EP: Commission Must Halt Adequacy Decisions that Do Not Comply with CJEU’s Standards
29 June 2021
2018-Max_Planck_Herr_Wahl_1355_black white_Zuschnitt.jpg Thomas Wahl

On 20 May 2021, the European Parliament (EP) adopted a resolution on the future of data transfers to the USA following the CJEU’s judgment in Schrems II. In this judgment (→ eucrim 2/2020, 98), the CJEU found that the current legal framework allowing data transfers between the EU and the US on the basis of the “Privacy Shield” is invalid. However, it accepted the use of standard contractual clauses (“SCCs”) to facilitate transfers, as long as EU-based entities verify the recipient country’s level of data protection before the transfer. Suspension of data transfers may be required if the data transferred are subject to mass surveillance by US intelligence authorities.
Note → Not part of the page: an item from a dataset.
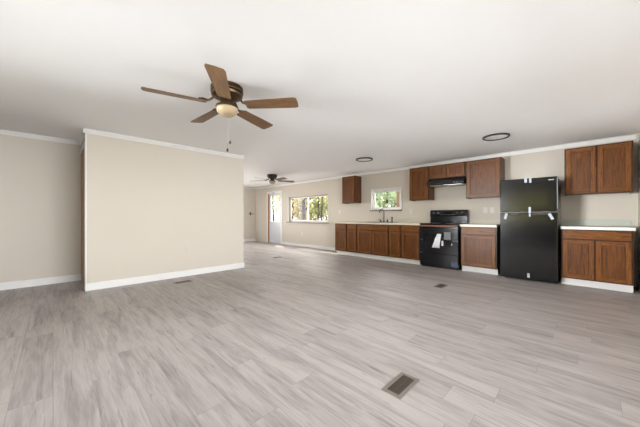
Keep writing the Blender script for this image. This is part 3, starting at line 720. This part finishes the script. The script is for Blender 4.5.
def floor_vent(x, y, label, along='X'):
    v = thing('floor_vent', (x, y, 0), label, 'floor vent', 'floor vents')
    Lx, Ly = (0.129, 0.064) if along == 'X' else (0.064, 0.129); b_ = 0.024
    q = MB(); z = 0.006
    q.box(x - Lx, x + Lx, y - Ly, y - Ly + b_, 0, z, 'vent'); q.box(x - Lx, x + Lx, y + Ly - b_, y + Ly, 0, z, 'vent')
    q.box(x - Lx, x - Lx + b_, y - Ly + b_, y + Ly - b_, 0, z, 'vent'); q.box(x + Lx - b_, x + Lx, y - Ly + b_, y + Ly - b_, 0, z, 'vent')
    q.build('frame', v, bevel=0.002)
    g = MB(); ix, iy = Lx - b_, Ly - b_
    g.box(x - ix, x + ix, y - iy, y + iy, 0.0, 0.001, 'slot')
    if along == 'X':
        for k in range(15): xx = x - ix + (k + 0.5) * 2 * ix / 15; g.box(xx - 0.0042, xx + 0.0042, y - iy, y + iy, 0.0015, 0.0045, 'vent_grille')
        g.box(x - ix, x + ix, y - 0.002, y + 0.002, 0.001, 0.005, 'vent_grille')
    else:
        for k in range(15): yy = y - iy + (k + 0.5) * 2 * iy / 15; g.box(x - ix, x + ix, yy - 0.0042, yy + 0.0042, 0.0015, 0.0045, 'vent_grille')
        g.box(x - 0.002, x + 0.002, y - iy, y + iy, 0.001, 0.005, 'vent_grille')
    g.build('grille', v, label='dark brown louvred grille')
    return v
floor_vent(1.555, 0.83, 'nearest brown floor vent in the open grey plank floor')
floor_vent(4.19, 1.58, 'brown floor vent on the planks in front of the range and refrigerator')
floor_vent(4.09, 5.66, 'far brown floor vent on the planks before the glass door')
floor_vent(1.49, 4.63, 'brown floor vent at the foot of the cream partition wall')

def plate(p, axis, sgn, label, mat='plate', kind='outlet', w=0.036, h=0.058):
    x, y, z = p
    o = thing('light_switch' if kind == 'switch' else 'wall_outlet', p, label, 'switch' if kind == 'switch' else 'outlet', 'wall plates')
    def bx(mb, d0, d1, a0, a1, z0, z1, m):
        return mb.box(x + sgn * d0, x + sgn * d1, y + a0, y + a1, z + z0, z + z1, m) if axis == 'X' else mb.box(x + a0, x + a1, y + sgn * d0, y + sgn * d1, z + z0, z + z1, m)
    q = MB(); bx(q, 0, 0.005, -w, w, -h, h, mat); q.build('cover_plate', o, bevel=0.002)
    if kind == 'switch': q = MB(); bx(q, 0.005, 0.012, -0.006, 0.006, -0.012, 0.012, mat); q.build('toggle', o)
    else:
        for s_ in (-1, 1):
            q = MB(); bx(q, 0.005, 0.0065, -0.016, 0.016, s_ * 0.024 - 0.014, s_ * 0.024 + 0.014, mat)
            bx(q, 0.0065, 0.0068, -0.008, -0.005, s_ * 0.024 - 0.006, s_ * 0.024 + 0.006, 'slot'); bx(q, 0.0065, 0.0068, 0.005, 0.008, s_ * 0.024 - 0.006, s_ * 0.024 + 0.006, 'slot'); q.build('socket', o)
    return o
plate((XK, 5.357, 1.205), 'X', -1, 'ivory light switch on the wall between the large window and the lone wall cabinet', kind='switch')
plate((XK, 3.053, 1.185), 'X', -1, 'ivory outlet on the wall right of the window over the sink')
plate((XK, 1.46, 1.19), 'X', -1, 'ivory outlet above the short countertop, nearer the range')
plate((XK, 1.34, 1.19), 'X', -1, 'ivory light switch above the short countertop, nearer the refrigerator', kind='switch')
plate((XK, 7.10, 0.441), 'X', -1, 'low ivory outlet under the large window')
plate((1.70, YP, 0.47), 'Y', -1, 'low beige outlet on the cream partition wall', mat='plate_beige')

hk = thing('wall_hook', (5.98, YE, 1.17), 'small dark hook bracket on the far end wall', 'hook')
q = MB(); q.box(5.955, 6.005, YE - 0.012, YE, 1.11, 1.25, 'dark_metal'); q.build('back_plate', hk, bevel=0.003)
q = MB(); q.tube([(5.98, YE - 0.012, 1.17), (5.98, YE - 0.06, 1.165), (5.93, YE - 0.09, 1.165), (5.84, YE - 0.09, 1.17)], 0.011, 'dark_metal'); q.tube([(5.98, YE - 0.06, 1.165), (6.06, YE - 0.08, 1.168), (6.12, YE - 0.08, 1.18)], 0.011, 'dark_metal'); q.build('arm', hk)

# ------------------------------------------------------------------ outside
struct(MB().box(-14, 40, -16, 42, -0.75, -0.55, 'ground').build('ground'))
def tree(x, y, label, leaf, trunk_r, crown, n_leaf, leaf_size, height, lean=0.0, group='trees outside the windows'):
    """crown: list of ellipsoids (dx, dy, z, rx, ry, rz)"""
    zg = -0.55
    t = thing('tree', (x, y, zg), label, 'tree', group)
    q = MB(); pts = []; rr = []
    for k in range(9):
        s_ = k / 8; pts.append((x + lean * s_ * height + 0.05 * math.sin(5 * s_ + x), y + 0.06 * math.sin(4 * s_ + y), zg + s_ * height)); rr.append(trunk_r * (1.25 if k == 0 else 1.0 - 0.75 * s_))
    q.tube(pts, rr, 'bark', 12)
    rnd = random.Random(int(x * 31 + y * 17))
    for k in range(7):
        i = rnd.randint(3, 7); a = rnd.uniform(0, 2 * PI); p0 = Vector(pts[i]); L_ = rnd.uniform(0.6, 1.1) * min(1, trunk_r / 0.12)
        q.tube([p0, p0 + Vector((math.cos(a) * L_ * 0.5, math.sin(a) * L_ * 0.5, 0.35)), p0 + Vector((math.cos(a) * L_, math.sin(a) * L_, 0.8))], [rr[i] * 0.5, rr[i] * 0.33, rr[i] * 0.12], 'bark', 7)
    q.build('trunk', t)
    f = MB(); vv = []; ff = []
    for k in range(n_leaf):
        c = crown[k % len(crown)]
        while True:
            d = Vector((rnd.uniform(-1, 1), rnd.uniform(-1, 1), rnd.uniform(-1, 1)))
            if 0.25 < d.length < 1: break
        p0 = Vector((x + c[0] + d.x * c[3], y + c[1] + d.y * c[4], max(zg + 0.05, c[2] + d.z * c[5])))
        n1 = Vector((rnd.gauss(0, 1), rnd.gauss(0, 1), rnd.gauss(0, 1))).normalized(); n2 = n1.orthogonal().normalized(); n3 = n1.cross(n2)
        s_ = leaf_size * rnd.uniform(0.6, 1.3); b0 = len(vv)
        vv += [p0 - n2 * s_, p0 + n3 * s_ * 0.55, p0 + n2 * s_, p0 - n3 * s_ * 0.55]; ff.append((b0, b0 + 1, b0 + 2, b0 + 3))
    f.add(vv, ff, leaf); fo = f.build('foliage', t, fix=False); fo['kind'] = 'stuff'
    return t
tree(11.3, 14.0, 'golden-leaved tree seen through the left pane of the large window', 'leaf_gold', 0.14, [(0, 0, 2.0, 1.3, 1.3, 1.0), (0.5, 0.6, 1.0, 1.2, 1.3, 0.9), (0, -0.3, 3.0, 1.5, 1.5, 1.1)], 1300, 0.13, 4.2)
tree(9.6, 10.85, 'thick dark trunk tree seen beside the mullion of the large window', 'leaf_gold', 0.17, [(0, 0, 3.6, 1.1, 1.2, 1.1), (0.1, 0.1, 2.5, 0.8, 0.9, 0.6)], 900, 0.13, 5.0)
tree(12.6, 10.9, 'yellow-green tree seen through the right pane of the large window', 'leaf_lime', 0.12, [(0, 0, 1.9, 1.4, 1.4, 1.1), (0.4, -0.8, 1.0, 1.4, 1.3, 0.9), (0, 0, 3.2, 1.5, 1.5, 1.0)], 1300, 0.13, 4.5)
tree(9.0, 9.12, 'slim dark sapling seen in the right pane of the large window, left of its twin', 'leaf_lime', 0.055, [(0.1, 0, 3.3, 0.6, 0.5, 0.8), (0.1, 0.1, 1.5, 0.5, 0.4, 0.5)], 420, 0.11, 4.2, 0.0)
tree(8.2, 8.08, 'slim dark sapling seen in the right pane of the large window, right of its twin', 'leaf_lime', 0.05, [(0.1, -0.2, 3.2, 0.7, 0.6, 0.7), (0.2, -0.6, 1.6, 0.5, 0.4, 0.5)], 300, 0.11, 3.9, 0.0)
tree(10.6, 6.35, 'sage-green tree seen through the window over the sink', 'leaf_sage', 0.12, [(0.2, 0.2, 1.5, 1.2, 1.2, 0.9), (0, -0.3, 2.3, 1.1, 1.1, 0.6), (0.2, 0.5, 0.7, 1.2, 1.2, 0.8)], 1100, 0.11, 3.4)
tree(16.2, 8.3, 'orange-leaved tree standing behind the sage-green tree', 'leaf_orange', 0.15, [(0, 0, 3.0, 1.8, 2.0, 1.0), (0, 0, 4.0, 1.7, 1.7, 1.1)], 1100, 0.15, 5.0)
tree(12.2, 17.4, 'pale sage tree seen through the glass of the white door', 'leaf_sage', 0.12, [(0, 0, 2.0, 0.9, 0.9, 0.8), (0.6, 0.6, 3.2, 1.1, 1.1, 0.8)], 480, 0.13, 4.3)
tree(18.0, 19.8, 'broad far tree behind the golden tree outside the large window', 'leaf_lime', 0.2, [(0, 0, 2.5, 2.4, 2.6, 2.0), (0.5, 1.6, 1.5, 2.0, 1.8, 1.6), (0.5, -1.6, 1.5, 2.0, 1.8, 1.6)], 2200, 0.2, 6.0)
tree(18.5, 12.6, 'broad far tree behind the yellow-green tree outside the large window', 'leaf_lime', 0.2, [(0, 0, 2.5, 2.2, 2.6, 2.0), (0.5, -1.6, 1.5, 2.0, 1.8, 1.6), (0.5, 1.6, 1.5, 2.0, 1.8, 1.6)], 2200, 0.2, 6.0)
tree(-7.4, 2.6, 'yellow-green tree outside the window behind the room', 'leaf_lime', 0.15, [(0, 0, 2.2, 1.2, 1.7, 1.2), (0, -0.8, 3.2, 1.2, 1.8, 1.1)], 1200, 0.14, 4.5)
tree(-4.3, 1.9, 'added unseen olive tree close outside the window behind the room', 'leaf_bright', 0.13, [(0, 0, 1.5, 1.0, 1.5, 1.3), (-0.2, -1.2, 1.2, 1.0, 1.2, 1.2), (-0.2, 0.9, 2.6, 1.0, 1.3, 0.8)], 3600, 0.15, 3.6)  # added dense crown, covers the bright sky in the fridge's reflection
tree(-5.0, -2.6, 'added unseen sage tree outside the wall beside the window behind the room', 'leaf_sage', 0.13, [(0, 0, 1.5, 1.2, 1.6, 1.3), (0, 0.2, 2.8, 1.2, 1.4, 1.0)], 2200, 0.16, 3.8)  # added to block sky that the fridge would mirror
pt = MB(); pt.box(7.75, 7.86, 4.19, 4.30, -0.55, 2.35, 'post')
tag(pt.build('porch_post', at=(7.8, 4.25, -0.55)), 'dark wooden porch post seen at the right edge of the window over the sink', 'post')
for o in bpy.data.objects:
    if '_o' in o: del o['_o']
As a reaction to the ruling in Schrems II, the EP requests, inter alia:

  • The Commission should not conclude new adequacy decisions with third countries without taking into account the implications of EU court rulings and ensuring full GDPR compliance;
  • The EDPB should give further guidance on international data transfers for companies, especially SMEs;
  • Companies must continuously assess the best measures to transfer data lawfully;
  • The Commission must proactively monitor the use of mass surveillance technologies in the US and in other third countries that are or could be the subject of an adequacy finding and it must not adopt adequacy decisions concerning countries where mass surveillance laws and programmes do not meet the criteria of the CJEU, either in letter or spirit;
  • The Commission must bring in line current practices of exchanges of personal data with the standards set in the CJEU judgments in Schrems I and II, e.g. transfers under the Terrorist Financing Tracking Program, the EU-US PNR Agreement and agreements implementing the US Foreign Tax Compliance Act (FATCA);
  • The Commission must analyse the impact of the judgments in Schrems on the EU-US Umbrella Agreement and consider consequences;
  • The Union must reach digital autonomy, e.g., by investing in European data storage tools;
  • The conclusion of “no-spy agreements” can be an option if the US side does not modify its surveillance laws and practice.

In general, the resolution criticises national authorities in the EU for failing to enforce the GDPR properly, as MEPs consider them to have overlooked international data transfers and failed to take meaningful corrective decisions.